Using the listing below, set down each line from the line containing "ridge('distant_hills', 14.5, 48, 14000, lambda" through the line containing "tag(boat, 'white motor", both ends included, exactly and with nothing added.

* Start *

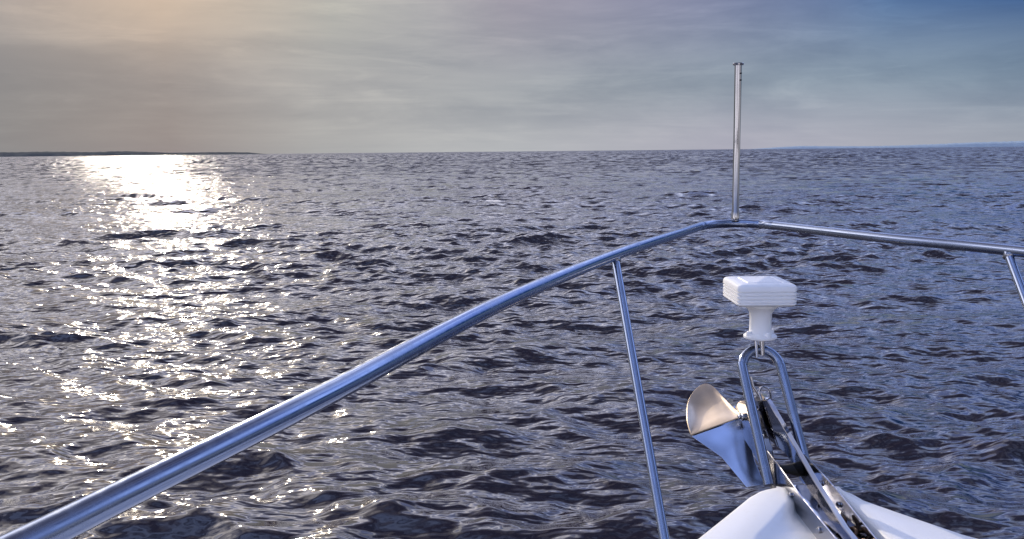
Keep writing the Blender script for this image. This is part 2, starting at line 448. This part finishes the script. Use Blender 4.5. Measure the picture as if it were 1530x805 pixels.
ridge('far_shore', -48, -15.2, 7000, lambda t: (37 + 5 * math.sin(t * 17) + 3 * math.sin(t * 43)) * (1 - .5 * ss(.70, .82, t)) * (1 - ss(.95, 1, t)) + 0, M_SHORE)
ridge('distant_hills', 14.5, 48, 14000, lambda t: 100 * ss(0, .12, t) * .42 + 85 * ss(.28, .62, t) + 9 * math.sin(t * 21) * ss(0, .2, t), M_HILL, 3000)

# ------------------------------------------------------------------ the boat
AX = .835
boat = bpy.data.objects.new('motor_boat', None); col.objects.link(boat)
boat.location = (0, 0, 0); boat.empty_display_size = .3
tag(boat, 'white motor boat bow with stainless steel bow rail in the foreground', 'boat')

def interp(tab, v):
    tab = sorted(tab)
    if v <= tab[0][0]: return tab[0][1]
    for (a, p), (b_, q) in zip(tab, tab[1:]):
        if v <= b_: return p + (q - p) * (v - a) / (b_ - a)
    return tab[-1][1]
HL = [(2.438, .085), (2.42, .115), (2.375, .166), (2.25, .262), (2.077, .396), (1.88, .60), (1.7, .84), (1.45, 1.12), (1.2, 1.34), (.8, 1.60), (0, 1.92), (-1, 2.12), (-2.5, 2.25), (-6, 2.25)]
HR = [(2.438, .085), (2.39, .115), (2.271, .197), (2.06, .354), (1.88, .57), (1.7, .82), (1.45, 1.11), (1.2, 1.34), (.8, 1.60), (0, 1.92), (-1, 2.12), (-2.5, 2.25), (-6, 2.25)]
CL = [(2.40, .055), (2.32, .066), (2.20, .14), (2.07, .235), (1.7, .42), (1.2, .70), (.8, .92), (0, 1.15), (-1, 1.40), (-6, 1.6)]
CR = [(2.40, .075), (2.2, .092), (2.066, .10), (1.8, .17), (1.2, .66), (.8, .92), (0, 1.15), (-1, 1.40), (-6, 1.6)]
st = [2.438, 2.425, 2.40, 2.36, 2.31, 2.25, 2.18, 2.10, 2.0, 1.88, 1.7, 1.45, 1.2, .8, .4, 0, -1, -2.5, -4, -6]
bm = bmesh.new(); rows = []
for y in st:
    hl, hr = interp(HL, y), interp(HR, y); cl, cr = min(interp(CL, y), hl * .8), min(interp(CR, y), hr * .85)
    sag = -.055 * ss(2.2, 1.2, y)
    tipd = -.012 * ss(2.40, 2.438, y)
    pr = []
    pr += [(-hl, 1.985), (-hl + .003, 2.008), (-hl + .012, 2.020), (-hl + .03, 2.026)]
    pr += [(-(hl - .03) * .5 - cl * .5, 2.031), (-cl - .012, 2.033), (-cl, 2.031), (-cl + .016, 2.022)]
    inn = min(cl - .02, .062)
    pr += [(-(cl - .016) * .5 - inn * .5, 2.012 + sag * .5), (-inn, 2.000 + sag), (0, 1.990 + sag), (.062 if cr > .075 else cr * .8, 1.990 + sag)]
    pr += [(cr - .012 if cr > .08 else cr * .9, 1.995 + sag * .9), (cr, 2.022), (cr + .008, 2.029), (cr + .025, 2.033), (cr * .5 + (hr - .03) * .5 + .01, 2.030), (hr - .03 if hr - .03 > cr + .03 else hr * .93, 2.026), (hr - .012 if hr - .012 > cr + .03 else hr * .96, 2.020), (hr - .003, 2.008), (hr, 1.985)]
    rows.append([bm.verts.new((AX + px_, y, z_ + tipd)) for px_, z_ in pr])
for A, B in zip(rows, rows[1:]):
    for i in range(len(A) - 1): bm.faces.new((A[i], A[i + 1], B[i + 1], B[i]))
# front face of the nose
lo = [bm.verts.new((v.co.x * .98 + AX * .02, 2.434, 1.93)) for v in rows[0]]
for i in range(len(lo) - 1): bm.faces.new((rows[0][i], lo[i], lo[i + 1], rows[0][i + 1]))
deck = from_bm('deck', bm, M_GEL, boat, True, 55)
# hull shell
bm = bmesh.new(); rows = []
for y in st:
    hl, hr = interp(HL, y), interp(HR, y)
    L = []
    for f, z_, dy in ((1.0, 1.99, 0), (1.012, 1.93, 0), (.99, 1.88, -.02), (.86, 1.45, -.35), (.70, .9, -.8), (.52, .35, -1.25), (.40, .0, -1.5), (.2, -.3, -1.8), (0.0, -.6, -2.1)):
        k_ = ss(-1.5, 2.43, y)
        f2 = 1 - (1 - f) * (.35 + .65 * k_)
        if f == 0: f2 = 0
        L.append((f2, z_, dy * k_))
    ring = [(AX - hl * f, y + dy, z_) for f, z_, dy in L] + [(AX + hr * f, y + dy, z_) for f, z_, dy in L[-2::-1]]
    rows.append([bm.verts.new(p) for p in ring])
for A, B in zip(rows, rows[1:]):
    for i in range(len(A) - 1): bm.faces.new((A[i], A[i + 1], B[i + 1], B[i]))
A = rows[0]; n = len(A)
for i in range(n // 2): 
    try: bm.faces.new((A[i], A[i + 1], A[n - 2 - i], A[n - 1 - i])) if i + 1 < n - 2 - i else bm.faces.new((A[i], A[i + 1], A[n - 1 - i]))
    except Exception: pass
bm.faces.new(rows[-1])
hull = from_bm('hull', bm, M_HULL, boat, True, 50)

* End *

= Task response =
ridge('distant_hills', 14.5, 48, 14000, lambda t: 100 * ss(0, .12, t) * .42 + 85 * ss(.28, .62, t) + 9 * math.sin(t * 21) * ss(0, .2, t), M_HILL, 3000)

# ------------------------------------------------------------------ the boat
AX = .835
boat = bpy.data.objects.new('motor_boat', None); col.objects.link(boat)
boat.location = (0, 0, 0); boat.empty_display_size = .3
tag(boat, 'white motor boat bow with stainless steel bow rail in the foreground', 'boat')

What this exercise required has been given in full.